Dubchak, der sich im Laufe der Jahre zu einem der angesehensten Kriegsfotografen des Landes entwickelt hat, erinnert sich an einige entscheidende Momente:
„Es gibt glückliche Momente, wie die Befreiung von Cherson, ältere Frauen, die vor Glück und Erleichterung weinen, ukrainische Soldaten, die mit ihnen weinen... Es gibt viele solcher Momente. Und dann gibt es andere, die schrecklich sind und die ich nie vergessen werde. Ich erinnere mich zum Beispiel an einen Mörserangriff in Irpin, bei dem eine ganze Familie ums Leben kam. Ich erinnere mich deutlich an den Jungen, dem das Blut aus dem Mund lief, während sich sein Gesicht langsam gelblich färbte. Zwei Tage später musste ich an dieselbe Stelle zurückkehren. Unterwegs kroch die Angst in mir hoch, aber, um sie zu überwinden und nicht doch noch umzukehren, begann ich zu scherzen. Ich wusste, dass ich sonst nicht in der Lage sein würde, zu berichten. Ich erinnere mich sehr gut an diesen Moment. Aber wir Journalisten sind wie Mediziner, wir müssen uns daran erinnern, wofür wir das tun. Wenn man erst einmal Hunderte von Toten gesehen hat, deformiert einen das. Es ist eine Art professionelle Deformierung – man gewöhnt sich daran, weil man weiß, dass man filmen, die Geschichte erzählen und abliefern muss.“
In Bachmut unter Beschuss geraten
Die Arbeit für Frontliner liegt in der Familie: Im Jahr 2022, im Alter von 18 Jahren, erklärte Danylo Dubchak, der Sohn von Andriy, dass auch er Fotograf werden wolle. Trotz seiner Jugend bemüht er sich, über einige entscheidende Momente des russischen Angriffskrieges gegen die Ukraine zu berichten – einem Land, das er stets nur als unabhängiges Land erlebt hat. In Kyjiw arbeitete er nach der Bombardierung des Ochmatdyt-Kinderkrankenhauses vor Ort und er dokumentiert regelmäßig Beerdigungen von gefallenen Soldaten.

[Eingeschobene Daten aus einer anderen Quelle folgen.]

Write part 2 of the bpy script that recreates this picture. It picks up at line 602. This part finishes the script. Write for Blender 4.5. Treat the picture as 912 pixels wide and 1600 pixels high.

Als Danylo an die Front gehen wollte, hielt Andriy Dubchak es für sicherer, seinen Sohn zu einem seiner eigenen Einsätze mitzunehmen. Zu diesem Zeitpunkt wurden Vater und Sohn, die hier über den Krieg berichten wollten, von russischer Streumunition getroffen. Andriy erinnert sich: „Ich bin zum Auto zurückgegangen, um weitere Batterien zu holen, als der Beschuss begann. Zum ersten Mal hörte ich Streumunition aus so kurzer Entfernung. Alles, woran ich denken konnte, war mein Sohn, während ich unter den Bomben auf ihn zulief.“
Wie durch ein Wunder überlebten beide den Angriff, wobei Andriy eine leichte Beinverletzung erlitt. Ihr Auto hatte drei Reifen verloren, aber sie schafften es sicher zurück, sagt Andriy und fügt mit einem Lächeln hinzu: „Deshalb arbeite ich nicht gerne mit der Familie.“
Andererseits ist diese Verbindung auch Teil von Frontliner: Andriy und Yelizaveta bauen trotz des Krieges eine Familie auf. Und genau das ist irgendwie auch Teil dessen, was sie der Welt durch ihre Berichte zeigen wollen – jenseits der Allgegenwart des Todes: den Hoffnungsschimmer und die Menschlichkeit, die sich ihrer Meinung nach in jedem Aspekt dieses Krieges finden lässt.